Apparently Terry did have a bad trade/interaction with someone at LRG. However I don’t know the details and I can’t find the documentation on LRG. That certainly sucks.

But he’s not buying, selling, and trading here. Nobody is buying selling, or trading here. What is the danger/harm in him sharing his collection? It’s not like he could do that on Twitter, Instagram, Facebook, YouTube, TikTok, or whatever comes next. The only harm-answer I have ever heard is, “You’re validating him and giving him a platform.”

Huh? Again, How Much Influence Does This Website Have On M.U.S.C.L.E. Collectors? If you think I somehow empower/glorify/aggrandize Terry in the community, then…thank you? If I am able to do that for Terry, then I must literally be the most influential person in the M.U.S.C.L.E. community. I don’t believe that, but I’m humbled if you think it.

The truth is, I want every M.U.S.C.L.E. collector to contribute to this website. I want every collector to show exactly how intelligent or stupid they can be online. I would love for Alex Forbes to come on here and be interviewed. Would he be honest? Lie? Both? It would be fascinating.

I was hoping those kind of interactions were going to be a part of eBay Entrepreneur Exchange. It didn’t quite workout that way.

Still, I loved this interview. It’s amazing this seller was willing to answer any of my questions. I withheld commentary in the post. I still think that was the correct decision. Five years later I think it is safe for me to say, “Holy shit.”

I’ll try to be succinct, but I do want to quickly touch on each point.

  1. It’s a hobby.
    • I totally believe the guy. There’s no reason not to believe him. However, I think most sellers don’t understand what they are doing is hobby/extra income. Oh sure, there are some people doing this full-time but those people are the exception – especially dealing with M.U.S.C.L.E. figures. Sellers are mostly playing “business.” They might have bins and Excel sheets, and even fill out a 1040, but its still a game.
  2. Reselling eBay purchases.
    • Flipping M.U.S.C.L.E. figures is not a business nor profitable. Any person that bought a lot for “inventory” is deluding themselves.
  3. Research.
    • I believe this is the most honest part of the interview. It also provides the most insight into non-M.U.S.C.L.E. people pricing listings. They want to impart their own experience and expertise and interpret prices on eBay. However, to interpret M.U.S.C.L.E. prices you need to know they hobby – previous eBay experience doesn’t really help you. Take 4-packs as an example. The French-Canadian sales ranged from $15 to over $400. They only way to understand those prices is to fully understand the figures. It is completely impractical to think a seller will take the time and effort to understand that minutia.
  4. Accepted Prices.
    • This felt like the second most insightful portion, even if it was brief. Being willing to accept half your price is an admission you have no idea of a fair price. Is there any other sale situation where you would be willing to accept half your asking price? Selling your house? Selling a car? Absolutely not in either case. And forget it with an actual product in a business setting. When I was consulting I would have been immediately fired if I reduced a project fee by 50%. Forget consulting, I can’t think of any job I’ve had where an unexplained 50% price reduction wouldn’t have ended in termination. I felt like this is the closest to a seller admitting, “I have no idea. I’d like to get X, but I’d be happy with half.”
  5. Fun.
    • I imagine people find eBaying fun because it can be a role-playing game with a payout. The seller gets to pretend they are a business without the risks of a real business.

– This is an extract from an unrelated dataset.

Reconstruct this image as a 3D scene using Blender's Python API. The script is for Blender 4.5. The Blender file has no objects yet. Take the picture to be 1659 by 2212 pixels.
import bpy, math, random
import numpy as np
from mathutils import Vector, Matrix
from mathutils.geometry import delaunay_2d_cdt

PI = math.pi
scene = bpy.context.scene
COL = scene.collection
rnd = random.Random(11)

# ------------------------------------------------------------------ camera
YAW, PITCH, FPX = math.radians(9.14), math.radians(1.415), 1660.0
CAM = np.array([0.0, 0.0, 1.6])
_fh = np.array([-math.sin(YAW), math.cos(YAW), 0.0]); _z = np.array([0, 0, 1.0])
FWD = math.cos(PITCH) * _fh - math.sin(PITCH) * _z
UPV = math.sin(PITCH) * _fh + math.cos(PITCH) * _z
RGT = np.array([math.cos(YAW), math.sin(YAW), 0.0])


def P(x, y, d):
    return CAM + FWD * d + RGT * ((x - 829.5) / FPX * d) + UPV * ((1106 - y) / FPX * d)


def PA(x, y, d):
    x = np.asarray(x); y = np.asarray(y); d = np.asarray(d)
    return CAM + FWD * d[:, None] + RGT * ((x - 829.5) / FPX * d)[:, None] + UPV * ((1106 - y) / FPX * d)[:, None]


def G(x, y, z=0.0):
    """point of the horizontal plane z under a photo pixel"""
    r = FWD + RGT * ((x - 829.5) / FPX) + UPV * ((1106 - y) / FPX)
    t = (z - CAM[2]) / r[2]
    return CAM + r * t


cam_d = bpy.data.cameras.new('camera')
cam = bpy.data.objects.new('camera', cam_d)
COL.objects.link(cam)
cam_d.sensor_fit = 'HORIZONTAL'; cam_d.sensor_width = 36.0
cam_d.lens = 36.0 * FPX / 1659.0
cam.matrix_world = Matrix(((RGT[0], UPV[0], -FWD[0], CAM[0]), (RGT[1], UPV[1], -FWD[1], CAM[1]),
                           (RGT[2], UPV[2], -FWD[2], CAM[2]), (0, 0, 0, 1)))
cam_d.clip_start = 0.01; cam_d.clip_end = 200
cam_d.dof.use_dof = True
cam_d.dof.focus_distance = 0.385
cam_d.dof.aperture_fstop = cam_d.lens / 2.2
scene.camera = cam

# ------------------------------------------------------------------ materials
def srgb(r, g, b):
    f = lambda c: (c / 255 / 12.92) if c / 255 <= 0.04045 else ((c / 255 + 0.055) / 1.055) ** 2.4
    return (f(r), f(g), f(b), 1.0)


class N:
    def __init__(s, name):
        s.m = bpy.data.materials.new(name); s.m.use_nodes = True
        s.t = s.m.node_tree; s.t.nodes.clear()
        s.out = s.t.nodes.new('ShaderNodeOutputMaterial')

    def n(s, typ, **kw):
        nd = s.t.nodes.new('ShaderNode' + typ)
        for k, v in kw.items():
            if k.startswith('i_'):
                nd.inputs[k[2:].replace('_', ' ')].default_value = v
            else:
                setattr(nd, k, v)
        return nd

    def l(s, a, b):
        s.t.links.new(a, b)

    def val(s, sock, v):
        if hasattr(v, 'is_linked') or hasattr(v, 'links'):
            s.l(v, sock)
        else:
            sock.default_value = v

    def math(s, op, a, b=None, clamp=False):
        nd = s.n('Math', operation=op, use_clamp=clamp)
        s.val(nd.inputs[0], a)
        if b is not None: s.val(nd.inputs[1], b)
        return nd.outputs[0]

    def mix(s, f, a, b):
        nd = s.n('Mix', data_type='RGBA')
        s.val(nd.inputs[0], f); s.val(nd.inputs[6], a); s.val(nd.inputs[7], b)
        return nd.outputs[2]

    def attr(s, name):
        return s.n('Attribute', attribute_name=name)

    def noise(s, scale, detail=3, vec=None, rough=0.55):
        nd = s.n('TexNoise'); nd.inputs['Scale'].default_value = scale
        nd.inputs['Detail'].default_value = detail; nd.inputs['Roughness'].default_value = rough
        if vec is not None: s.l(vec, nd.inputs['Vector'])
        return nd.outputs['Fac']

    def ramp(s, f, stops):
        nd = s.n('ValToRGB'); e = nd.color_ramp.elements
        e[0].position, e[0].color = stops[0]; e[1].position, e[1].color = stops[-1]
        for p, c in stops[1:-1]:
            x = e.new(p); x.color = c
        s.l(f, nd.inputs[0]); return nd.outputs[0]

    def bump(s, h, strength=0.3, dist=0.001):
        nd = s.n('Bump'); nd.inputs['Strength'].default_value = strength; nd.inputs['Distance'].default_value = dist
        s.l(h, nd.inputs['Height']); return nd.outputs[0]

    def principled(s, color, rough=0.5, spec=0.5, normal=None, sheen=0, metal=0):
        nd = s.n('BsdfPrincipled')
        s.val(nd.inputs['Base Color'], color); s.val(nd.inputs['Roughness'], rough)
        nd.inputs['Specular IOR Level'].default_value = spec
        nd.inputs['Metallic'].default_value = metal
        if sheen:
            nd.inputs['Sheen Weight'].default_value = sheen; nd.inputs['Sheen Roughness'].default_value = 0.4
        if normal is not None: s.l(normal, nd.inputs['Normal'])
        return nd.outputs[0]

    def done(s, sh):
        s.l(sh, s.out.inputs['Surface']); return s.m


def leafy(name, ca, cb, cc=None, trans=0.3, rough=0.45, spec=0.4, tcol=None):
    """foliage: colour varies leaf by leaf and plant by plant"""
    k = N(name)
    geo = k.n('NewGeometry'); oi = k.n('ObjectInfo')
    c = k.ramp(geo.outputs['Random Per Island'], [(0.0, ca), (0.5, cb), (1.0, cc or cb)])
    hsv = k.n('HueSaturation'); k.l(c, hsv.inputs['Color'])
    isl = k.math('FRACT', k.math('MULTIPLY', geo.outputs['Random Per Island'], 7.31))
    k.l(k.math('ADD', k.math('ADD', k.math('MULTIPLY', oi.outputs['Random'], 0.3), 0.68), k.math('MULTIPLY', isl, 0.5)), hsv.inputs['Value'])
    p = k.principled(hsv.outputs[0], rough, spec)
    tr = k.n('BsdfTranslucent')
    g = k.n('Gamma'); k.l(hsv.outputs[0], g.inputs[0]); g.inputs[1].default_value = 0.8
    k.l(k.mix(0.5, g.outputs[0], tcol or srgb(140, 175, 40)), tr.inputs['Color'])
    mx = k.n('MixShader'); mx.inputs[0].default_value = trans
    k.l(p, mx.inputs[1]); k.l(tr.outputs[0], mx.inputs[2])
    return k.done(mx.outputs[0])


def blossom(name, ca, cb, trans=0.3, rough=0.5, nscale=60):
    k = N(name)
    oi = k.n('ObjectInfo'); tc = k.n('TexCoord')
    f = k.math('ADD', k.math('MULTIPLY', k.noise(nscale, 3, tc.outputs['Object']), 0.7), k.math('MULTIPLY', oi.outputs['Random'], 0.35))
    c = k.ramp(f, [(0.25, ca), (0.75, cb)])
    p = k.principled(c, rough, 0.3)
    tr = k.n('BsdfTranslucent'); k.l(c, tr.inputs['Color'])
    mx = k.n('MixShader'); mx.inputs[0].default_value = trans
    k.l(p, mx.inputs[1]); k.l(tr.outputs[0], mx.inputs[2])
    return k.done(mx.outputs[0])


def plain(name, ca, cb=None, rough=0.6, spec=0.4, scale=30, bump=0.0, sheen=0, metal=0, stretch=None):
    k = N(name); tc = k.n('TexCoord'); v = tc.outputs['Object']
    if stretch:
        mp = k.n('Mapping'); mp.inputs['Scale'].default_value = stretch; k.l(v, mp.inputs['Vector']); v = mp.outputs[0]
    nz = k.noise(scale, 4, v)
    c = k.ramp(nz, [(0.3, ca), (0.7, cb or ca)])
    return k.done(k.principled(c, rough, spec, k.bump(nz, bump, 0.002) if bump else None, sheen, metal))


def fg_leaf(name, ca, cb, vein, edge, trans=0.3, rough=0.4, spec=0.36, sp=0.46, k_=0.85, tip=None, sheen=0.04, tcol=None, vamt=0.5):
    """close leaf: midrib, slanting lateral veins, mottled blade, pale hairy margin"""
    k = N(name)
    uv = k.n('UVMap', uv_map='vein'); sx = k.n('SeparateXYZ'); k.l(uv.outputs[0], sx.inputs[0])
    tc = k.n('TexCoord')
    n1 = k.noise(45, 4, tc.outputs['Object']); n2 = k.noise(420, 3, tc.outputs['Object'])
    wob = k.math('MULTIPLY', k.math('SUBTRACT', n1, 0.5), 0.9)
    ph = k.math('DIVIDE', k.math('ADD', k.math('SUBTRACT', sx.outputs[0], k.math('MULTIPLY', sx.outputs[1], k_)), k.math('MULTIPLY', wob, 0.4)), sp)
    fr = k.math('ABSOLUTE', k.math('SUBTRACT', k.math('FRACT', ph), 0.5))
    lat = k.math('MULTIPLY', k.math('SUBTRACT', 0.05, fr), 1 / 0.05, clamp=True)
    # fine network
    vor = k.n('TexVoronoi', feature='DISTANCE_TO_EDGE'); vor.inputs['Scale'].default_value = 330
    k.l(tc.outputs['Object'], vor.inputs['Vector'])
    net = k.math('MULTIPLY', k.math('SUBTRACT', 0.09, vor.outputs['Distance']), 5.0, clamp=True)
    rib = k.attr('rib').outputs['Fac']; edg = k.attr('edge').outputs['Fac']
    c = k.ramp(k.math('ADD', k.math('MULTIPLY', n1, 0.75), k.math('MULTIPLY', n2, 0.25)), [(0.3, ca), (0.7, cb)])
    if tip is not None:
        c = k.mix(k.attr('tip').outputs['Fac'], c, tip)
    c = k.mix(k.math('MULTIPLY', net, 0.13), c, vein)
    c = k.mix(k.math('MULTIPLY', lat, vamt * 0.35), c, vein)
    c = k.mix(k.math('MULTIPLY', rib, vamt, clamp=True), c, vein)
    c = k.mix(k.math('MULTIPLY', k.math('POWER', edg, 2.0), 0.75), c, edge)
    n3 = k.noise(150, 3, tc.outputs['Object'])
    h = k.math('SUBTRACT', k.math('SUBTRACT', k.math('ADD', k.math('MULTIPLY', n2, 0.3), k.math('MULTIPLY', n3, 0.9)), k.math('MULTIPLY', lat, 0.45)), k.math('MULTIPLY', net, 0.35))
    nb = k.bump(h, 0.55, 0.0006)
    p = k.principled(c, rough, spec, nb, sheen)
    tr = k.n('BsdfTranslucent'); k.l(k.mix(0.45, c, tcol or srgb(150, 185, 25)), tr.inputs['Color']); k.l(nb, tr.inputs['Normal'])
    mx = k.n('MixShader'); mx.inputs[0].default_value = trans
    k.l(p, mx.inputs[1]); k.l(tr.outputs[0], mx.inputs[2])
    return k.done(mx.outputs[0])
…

Nobody, even myself, is going to be comfortable with me overly praising myself. But I have to admit I was 100% correct with AW #175. I fucking nailed it. The proliferation of over-priced single figures is ruining the hobby.

What is my proof? The Double Trouble post. We don’t see a fraction of the kit-bashed figures we used to see. If more people are genuinely coming to the hobby, then we should see more kit-bashed figures than ever.

Double Trouble by Iconoclast Toys

We don’t.

“Yeah, but not everybody coming in is an artist.”

They weren’t then either. But it wasn’t crazy to cut-up worthless figures. As the price of figures goes up, it becomes harder to destroy them.

Sure, we do see some kit-bashed figures. Most of what I have seen sucks; equivalent to throwing a Boba Fett Helmet on a #153 figure. I hope this inspires collectors to cut up figures and prove me wrong. Or if I’ve missed something, then post it in the Comments section below.

The Epilogue from five years ago is a dud. Not much to revisit.